EDITORIAAL MASTER BASISONDERWIJS
Universiteitspolitiek ten koste van ons onderwijs?
De master basisonderwijs voelt gehaast en ongewenst aan. Ze wordt bovendien al snel de spil van universiteitspolitieke spelletjes. 'Met een nieuwe masteropleiding moet je pas afkomen als je zeker bent van de meerwaarde ervan', vindt hoofdredacteur Kasper Nollet.
Het wordt een verkiezingsthema bij uitstek, de kranten staan er haast wekelijks bol van: het lerarentekort. De problematiek is prangend en bovendien structureel: ze noopt ons tot ambitieuze oplossingen.
Ook het basisonderwijs voelt de tekorten: vaak is ze het vergeten kindje in de klas van het Vlaamse onderwijsbeleid. Gelukkig kwam onderwijsminister Ben Weyts – met de KU Leuven als grote supporter onder de arm – met de oplossing der oplossingen op de proppen: een master in het basisonderwijs.
En daar valt zeker wat voor te zeggen. Met een beetje geluk zorgt zo’n master voor een meer diverse samenstelling van de lerarenkamer. Verschillende profielen kunnen elkaar aanvullen, dat is mooi. Bovendien trekt zo’n master met een beetje geluk een type student aan dat anders nooit voor het basisonderwijs zou kiezen. Want blijkbaar moet een leerkracht met aanzien een masterdiploma hebben.
Met een beetje geluk. Want of een master je effectief tot een betere leerkracht in het basisonderwijs maakt, daar is eigenlijk niemand zeker van. Niets tegen professionalisering, maar aan een helder plan over de invulling van de opleiding is men nog niet eens begonnen. De akkoorden zijn echter al lang ondertekend.
Wie aan de tafel zit, maar het diploma niet uitreikt, is echter benadeeld als partner.
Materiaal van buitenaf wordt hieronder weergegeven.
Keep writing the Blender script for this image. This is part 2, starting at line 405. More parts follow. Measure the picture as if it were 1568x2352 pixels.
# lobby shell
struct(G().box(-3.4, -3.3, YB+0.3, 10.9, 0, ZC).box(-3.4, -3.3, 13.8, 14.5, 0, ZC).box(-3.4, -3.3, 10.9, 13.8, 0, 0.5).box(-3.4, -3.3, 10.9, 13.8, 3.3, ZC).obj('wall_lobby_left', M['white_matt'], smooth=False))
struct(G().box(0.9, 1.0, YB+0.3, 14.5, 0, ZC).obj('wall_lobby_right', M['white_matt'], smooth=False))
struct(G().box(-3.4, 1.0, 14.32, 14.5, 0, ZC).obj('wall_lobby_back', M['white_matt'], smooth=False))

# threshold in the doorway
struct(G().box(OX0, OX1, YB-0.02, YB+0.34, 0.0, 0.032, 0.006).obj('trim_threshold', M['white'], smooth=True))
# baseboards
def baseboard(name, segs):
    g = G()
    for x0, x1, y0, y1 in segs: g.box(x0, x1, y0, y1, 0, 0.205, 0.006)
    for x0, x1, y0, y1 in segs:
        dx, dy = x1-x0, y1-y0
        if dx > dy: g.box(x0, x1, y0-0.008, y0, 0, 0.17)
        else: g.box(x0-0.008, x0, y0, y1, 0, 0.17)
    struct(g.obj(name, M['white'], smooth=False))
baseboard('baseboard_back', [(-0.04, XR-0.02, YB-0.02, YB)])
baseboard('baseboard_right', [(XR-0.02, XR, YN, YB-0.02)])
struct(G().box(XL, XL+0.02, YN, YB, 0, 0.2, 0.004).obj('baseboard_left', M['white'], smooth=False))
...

Daar maken veel hogescholen zich zorgen over
Wie zal de master maken? Dat is waar het schoentje knelt. Hoewel de Vlaamse hogescholen al jaar en dag leerkrachten in het basisonderwijs leveren en alle expertise in huis hebben, zullen zij de master niet mogen uitreiken. Enkel universiteiten mogen masters uitdelen, en dat komt hen handig uit.
Wel mogen de hogescholen de master mee vormgeven, in 'co-creatie' met hun universitaire partners. Ze krijgen er zelfs een paar centjes voor. Wie aan de tafel zit, maar het diploma niet uitreikt, is echter benadeeld als partner. Daar maken veel hogescholen zich zorgen over, getuigen ze in deze krant. Het zullen niet hun masterstudenten worden, maar die van de universiteiten. Met de financiering vandien.
Men moet er trouwens eerst nog over eens geraken op welke plaatsen – het decreet laat maar vijf ‘vestigingen’ toe – de master zal worden aangeboden. Het universiteitspolitieke gesteggel kan beginnen.
De master voelt gehaast en ongewenst aan. Waarom niet eerst samenzitten met de partners op alle niveaus, en inspelen op de reële noden in de sector? Masters kunnen helpen, maar het ontbreekt het basisonderwijs nu vooral aan gewone mankracht en geactualiseerde eindtermen. Gooi daar anders eens wat extra financiering tegenaan.
Een overkoepelend plan is nodig voor het onderwijs. Met een nieuwe masteropleiding moet je pas afkomen als je zeker bent van de meerwaarde ervan. Laat onderweg de universiteitspolitieke spelletjes achterwege en stel de oplossingen in dienst van het onderwijs zelf. Ze snakt ernaar.
Kasper Nollet is hoofdredacteur van Veto. Het editoriaal wordt gedragen door de voltallige redactie.